Grüne widersprechen bei Defizit

Auch wenn die Wachstumsprognose der Bundesregierung abgesenkt werden sollte, kann nach Ansicht der Grünen an der geplanten Neuverschuldung von 18,9 Milliarden Euro festgehalten werden. Nach Berechnungen der haushaltspolitischen Sprecherin der Grünen-Fraktion, Antje Hermenau, würde das ein Finanzloch von „maximal zwei Milliarden Euro“ in den Bundeshaushalt reißen. Dem Tagesspiegel sagte sie, angesichts eines Haushaltes von insgesamt rund 250 Milliarden Euro sei das ein „Bagatellbetrag“, der durch weitere Einsparungen erbracht werden könne.

Hermenau appellierte mit Blick auf die Opposition und die Bundesländer an „alle politischen Kräfte“, an einem Erreichen des Drei-Prozent-Defizit-Kriteriums in diesem Jahr mitzuwirken. Für die öffentlichen Haushalte sei der Tarifabschluss im öffentlichen Dienst „wirklich nicht das Optimum“, sagte Hermenau. Auch bei höheren Personalkosten dürfe jetzt aber nicht die Neuverschuldung beim Bund und den Ländern ausgeweitet werden. „Der Abschluss geht zu Ungunsten der Beschäftigten. Aber das wussten die vorher“, sagte Hermenau.

Verbände erneuern Angebot

Herbe Kritik an den Steuer- und Haushaltsplänen der Bundesregierung übte am Montag der Zentralverband des Deutschen Handwerks (ZDH). „Keine höhere Neuverschuldung und keine neuen Steuern“, forderte dessen Generalsekretär, Hanns-Eberhard Schleyer. Schleyer sagte, man werde wohl nicht umhin kommen zu sparen, die Subventionen nach der Rasenmähermethode zu kürzen und die Zuschüsse an die Sozialsysteme eng zu begrenzen. Die Bundesregierung müsse endlich die Sanierung der öffentlichen Haushalte und die Reform des Gesundheitssystems und der Rentenversicherung anpacken, argumentiert auch der Bundesverband der Deutschen Industrie. BDI-Geschäftsführer Klaus Bräunig sagte dem Tagesspiegel, dass das Angebot der Industrie zu einem Subventionsabbau von 10 bis zwanzig Prozent nach wie vor stehe: „Wir sind für Subventionsabbau und haben einen praktikablen Vorschlag gemacht.“

Um das Wirtschaftswachstum rasch anzukurbeln, forderte ZDH-Hauptgeschäftsführer Schleyer „mehr vertrauensbildende Maßnahmen“ der Regierung. Die Mittelstandsoffensive von Bundeswirtschaftsminister Wolfgang Clement sei dazu ein richtiger Schritt. Sie müsse allerdings weiterentwickelt werden. Bei den Plänen zu einem Ministeuerprogramm der Regierung unterstützte Schleyer die Position von Clement, der die Sondersteuerregelung auf alle Unternehmen und Selbstständige mit einem Jahresumsatz von 50 000 Euro ausdehnen will.
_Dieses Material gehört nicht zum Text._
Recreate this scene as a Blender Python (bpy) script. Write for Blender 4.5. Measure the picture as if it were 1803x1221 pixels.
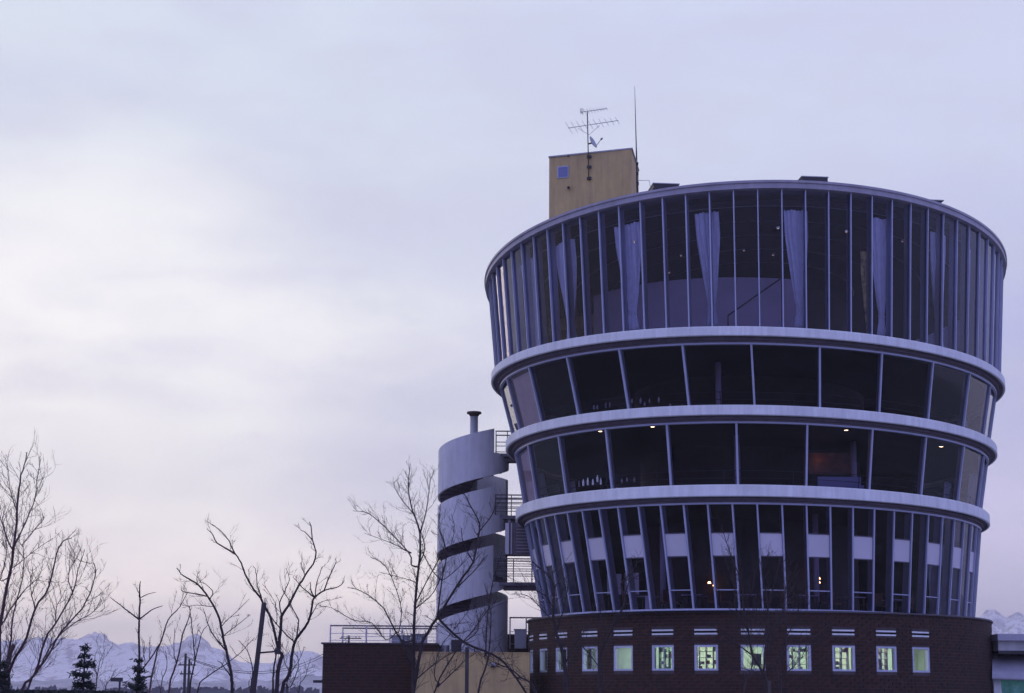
import bpy, bmesh, math, random
from mathutils import Vector, Matrix, noise
R_ = math.radians
sc = bpy.context.scene
for o in list(bpy.data.objects): bpy.data.objects.remove(o)
COL = sc.collection

# ------------------------------------------------------------------ camera
PW, PH, FPX = 1803.0, 1221.0, 3270.25
PITCH, ROLL, CAMZ = 0.1925966, 0.0070390, 1.6
FW = Vector((0, math.cos(PITCH), math.sin(PITCH)))
r0 = Vector((1, 0, 0)); u0 = r0.cross(FW)
RT = r0*math.cos(ROLL) + u0*math.sin(ROLL)
UP = -r0*math.sin(ROLL) + u0*math.cos(ROLL)
cam = bpy.data.cameras.new('camera'); co = bpy.data.objects.new('camera', cam); COL.objects.link(co)
co.matrix_world = Matrix.Translation((0, 0, CAMZ)) @ Matrix((RT, UP, -FW)).transposed().to_4x4()
cam.sensor_width = 36; cam.lens = FPX/PW*36; cam.clip_end = 60000; cam.clip_start = .1
sc.camera = co
sc.render.resolution_x = 1024; sc.render.resolution_y = 693

# ------------------------------------------------------------------ world
SUN_AZ, SUN_EL = R_(-28), R_(3)            # azimuth from +Y towards +X
w = bpy.data.worlds.new('World'); sc.world = w; w.use_nodes = True
nt = w.node_tree; N = nt.nodes; L = nt.links; N.clear()
def nd(t, **k):
    n = N.new(t)
    for a, b in k.items(): setattr(n, a, b)
    return n
def ramp(nodes, stops, interp='EASE'):
    r = nodes.new('ShaderNodeValToRGB'); cr = r.color_ramp; cr.interpolation = interp
    while len(cr.elements) < len(stops): cr.elements.new(.5)
    for e, (p, c) in zip(cr.elements, stops): e.position = p; e.color = (*c, 1)
    return r
def mth(op, a, b=None, c=None):
    n = nd('ShaderNodeMath', operation=op)
    for i, v in enumerate((a, b, c)):
        if v is None: continue
        if isinstance(v, (int, float)): n.inputs[i].default_value = v
        else: L.new(v, n.inputs[i])
    return n.outputs[0]
def mixc(f, a, b, bt='MIX'):
    n = nd('ShaderNodeMix', data_type='RGBA', blend_type=bt)
    for s, v in ((n.inputs[0], f), (n.inputs[6], a), (n.inputs[7], b)):
        if isinstance(v, (int, float)): s.default_value = v
        elif isinstance(v, tuple): s.default_value = (*v, 1)
        else: L.new(v, s)
    return n.outputs[2]
tc = nd('ShaderNodeTexCoord'); sep = nd('ShaderNodeSeparateXYZ'); L.new(tc.outputs['Generated'], sep.inputs[0])
X_, Y_, Z_ = sep.outputs
el = mth('ARCSINE', Z_)
dotn = nd('ShaderNodeVectorMath', operation='DOT_PRODUCT'); L.new(tc.outputs['Generated'], dotn.inputs[0])
dotn.inputs[1].default_value = (math.sin(SUN_AZ), math.cos(SUN_AZ), 0)
elf = mth('DIVIDE', el, R_(90))
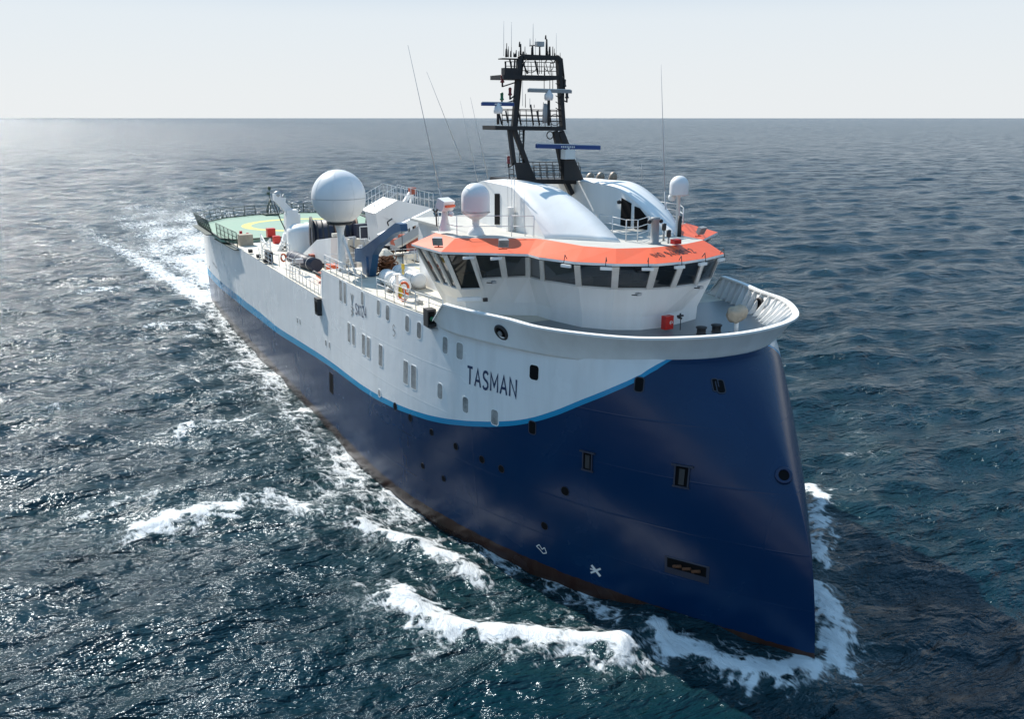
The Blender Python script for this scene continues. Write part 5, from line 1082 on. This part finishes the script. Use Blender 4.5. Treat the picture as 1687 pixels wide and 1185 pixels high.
b = MB(); b.prism([(-79.5, -10.6, ZH-.1), (-70.3, -10.6, ZH-.1), (-70.3, -9.9, ZH-.1), (-79.5, -9.9, ZH-.1)], [(-79.5, -10.6, ZH-.02), (-70.3, -10.6, ZH-.02), (-70.3, -9.9, ZH-.02), (-79.5, -9.9, ZH-.02)]); b.prism([(-70.2, -9.9, ZH-.5), (-61.2, -9.6, ZH-.5), (-61.2, -8.8, ZH-.5), (-70.2, -8.9, ZH-.5)], [(-70.2, -9.9, ZH-.42), (-61.2, -9.6, ZH-.42), (-61.2, -8.8, ZH-.42), (-70.2, -8.9, ZH-.42)]); b.build('catwalk', M['darkrail'], hd)
for (x0, y0), (x1, y1) in zip(out_[3:9], out_[4:10]): fence((x0, y0, ZH), (x1, y1, ZH), 1.1, (0, 0), infill=True)
b = MB()
for (x0, y0), (x1, y1) in zip(out_[3:9], out_[4:10]):
    for f in np.linspace(.1, .9, 4): b.box((x0+(x1-x0)*f, y0+(y1-y0)*f, ZH+.1), (.15, .2, .16))
b.build('deck_edge_light', M['darkrail'], hd)
b = MB(); q = az(450, 356, ZH); q = V3((-85.6, -.9, ZH))
for dx, dy in ((-.6, -.5), (.6, -.5), (0, .6)): b.tube(q+V3((dx, dy, 0)), q+V3((0, 0, 1.9)), .05, n=5)
b.tube(q, q+V3((0, 0, 3.0)), .05, n=5); b.box(q+V3((0, 0, 3.1)), (.3, .3, .35)); b.box(q+V3((0, -.15, 2.5)), (.25, .3, .3)); b.box(q+V3((0, 0, .1)), (1.6, 1.6, .2)); b.build('wind_mast', M['darkrail'], hd)
# hull side carried up to the helideck
b = MB(); xs_ = [-62, -66, -70, -74, -78, -81]
b.box((-84.3, -8.4, 5.6), (.5, .4, .35)); b.build('stern_roller', M['yellowp'], ship)
for px, py in ((437, 406), (400, 400)): pass
q = az(405, 404, ZM); b = MB(); b.box(q+V3((0, 0, .5)), (1.0, 1.2, 1.0)); b.build('machine_cabinet', M['tan'], ship); q = az(398, 400, ZM); b = MB(); b.tube(q, q+V3((0, 0, 1.1)), .14, mi=0); b.tube(q+V3((0, .6, 0)), q+V3((0, .6, .9)), .12); b.build('hydrant', M['red'], ship)
# ================================================================ FINISH: labels of copies kept out of the scene, helper property removed
for o in bpy.data.objects:
    if '_w' in o: del o['_w']
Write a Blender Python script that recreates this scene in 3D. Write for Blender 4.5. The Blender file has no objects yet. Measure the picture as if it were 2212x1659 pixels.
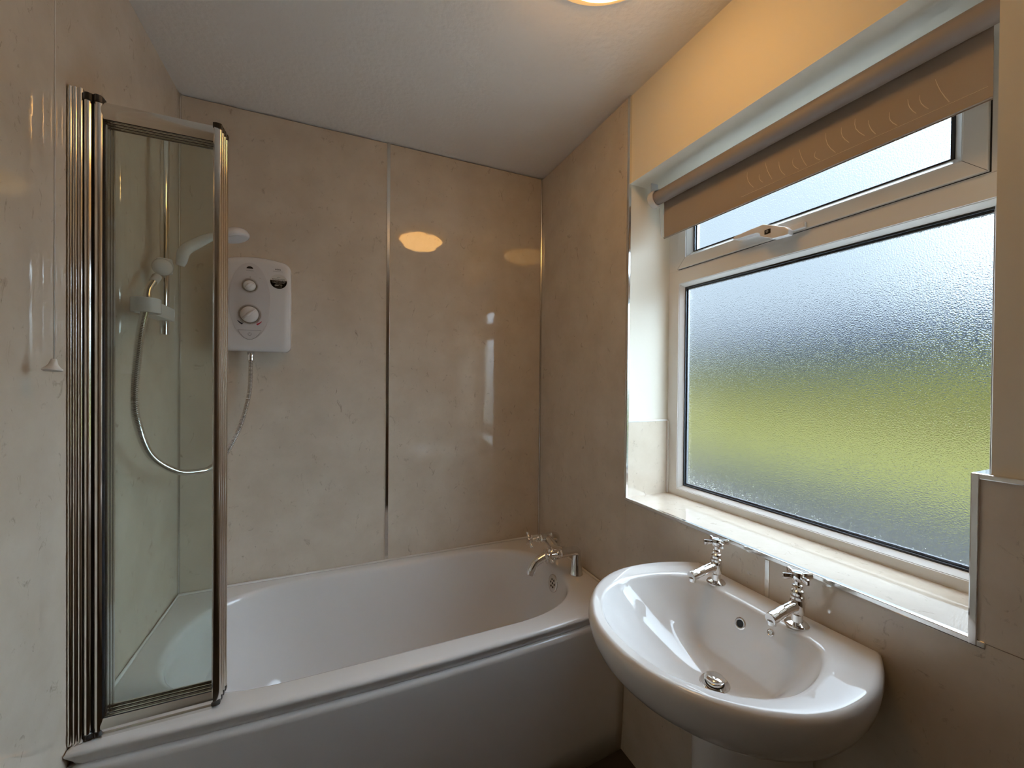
import bpy, bmesh, math, random
from mathutils import Vector, Matrix
from mathutils import noise as mnoise
random.seed(7)
C = bpy.context.scene.collection
sc = bpy.context.scene
PI = math.pi

# ------------------------------------------------------------------ camera
CAM = Vector((-0.9768, -1.8519, 1.3558))
r_ = Vector((0.91537, -0.40252, 0.00888)); u_ = Vector((-0.00496, 0.01079, 0.99993)); f_ = Vector((0.40259, 0.91535, -0.00788))
cd = bpy.data.cameras.new('camera'); cam = bpy.data.objects.new('camera', cd); C.objects.link(cam)
cam.matrix_world = Matrix(((r_.x, u_.x, -f_.x, CAM.x), (r_.y, u_.y, -f_.y, CAM.y), (r_.z, u_.z, -f_.z, CAM.z), (0, 0, 0, 1)))
cd.sensor_width = 36; cd.lens = 873.69 / 2212 * 36; cd.clip_start = 0.01; cd.clip_end = 300
sc.camera = cam

# ------------------------------------------------------------------ sky, exposure
sc.view_settings.view_transform = 'Standard'
sc.view_settings.look = 'None'
sc.view_settings.gamma = 1
sc.view_settings.exposure = 0.52
try: sc.view_settings.use_curve_mapping = False
except Exception: pass
w = bpy.data.worlds.new('overcast_sky'); sc.world = w; w.use_nodes = True
wn = w.node_tree; wn.nodes.clear()
tc = wn.nodes.new('ShaderNodeTexCoord'); sx = wn.nodes.new('ShaderNodeSeparateXYZ')
cr = wn.nodes.new('ShaderNodeValToRGB'); bg = wn.nodes.new('ShaderNodeBackground'); wo = wn.nodes.new('ShaderNodeOutputWorld')
wn.links.new(tc.outputs['Generated'], sx.inputs[0]); wn.links.new(sx.outputs['Z'], cr.inputs[0])
# wide bright sky patch added out of view to light the room
GLOW_DIR, GLOW, GLOW_EXP = Vector((.80, -.50, .34)).normalized(), 5.6, 12.0
vd = wn.nodes.new('ShaderNodeVectorMath'); vd.operation = 'DOT_PRODUCT'; vd.inputs[1].default_value = GLOW_DIR
mxx = wn.nodes.new('ShaderNodeMath'); mxx.operation = 'MAXIMUM'; mxx.inputs[1].default_value = 0
pwr = wn.nodes.new('ShaderNodeMath'); pwr.operation = 'POWER'; pwr.inputs[1].default_value = GLOW_EXP
scl = wn.nodes.new('ShaderNodeVectorMath'); scl.operation = 'SCALE'; scl.inputs[0].default_value = (.80, 1.0, 1.17)
mul = wn.nodes.new('ShaderNodeMath'); mul.operation = 'MULTIPLY'; mul.inputs[1].default_value = GLOW
addv = wn.nodes.new('ShaderNodeVectorMath'); addv.operation = 'ADD'
wn.links.new(tc.outputs['Generated'], vd.inputs[0]); wn.links.new(vd.outputs['Value'], mxx.inputs[0]); wn.links.new(mxx.outputs[0], pwr.inputs[0])
wn.links.new(pwr.outputs[0], mul.inputs[0]); wn.links.new(mul.outputs[0], scl.inputs['Scale'])
wn.links.new(cr.outputs[0], addv.inputs[0]); wn.links.new(scl.outputs[0], addv.inputs[1])
wn.links.new(addv.outputs[0], bg.inputs[0]); wn.links.new(bg.outputs[0], wo.inputs[0])
SKY = 1.0
el = cr.color_ramp.elements
el[0].position = 0.0; el[0].color = (.040, .048, .058, 1)
el[1].position = 1.0; el[1].color = (1.0, 1.2, 1.4, 1)
e = el.new(.28); e.color = (.050, .063, .074, 1)
e = el.new(.44); e.color = (.058, .072, .085, 1)
bg.inputs[1].default_value = 9.5 * SKY
sc.cycles.use_denoising = True
sc.cycles.max_bounces = 14; sc.cycles.diffuse_bounces = 6; sc.cycles.glossy_bounces = 6
sc.cycles.transmission_bounces = 12; sc.cycles.transparent_max_bounces = 16
sc.cycles.caustics_reflective = True; sc.cycles.caustics_refractive = True
sc.cycles.blur_glossy = 0.5; sc.cycles.sample_clamp_indirect = 6

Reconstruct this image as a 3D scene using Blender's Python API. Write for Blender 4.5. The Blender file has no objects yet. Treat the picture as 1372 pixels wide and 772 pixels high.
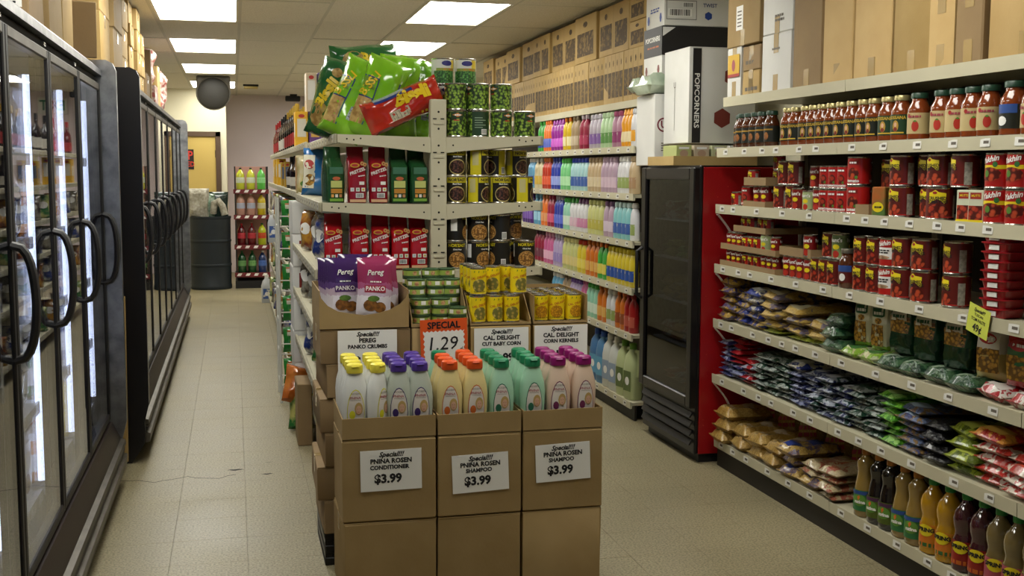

Finanzminister Eichel will das Programm auf 25 000 Euro begrenzen, vor allem wegen der zu erwartenden Steuermindereinnahmen. Nach Auskunft des ZDH könnten bei Clements Modell rund eine Million Steuerbürger und Unternehmen von dem Programm profitieren. Angesichts der am Mittwoch beginnenden parlamentarischen Beratungen zum Steuervergünstigungs-Abbaugesetz kündigte Schleyer für den heutigen Dienstag ein Treffen aller Industrieverbände mit der Führungsspitze der CDU in Berlin an.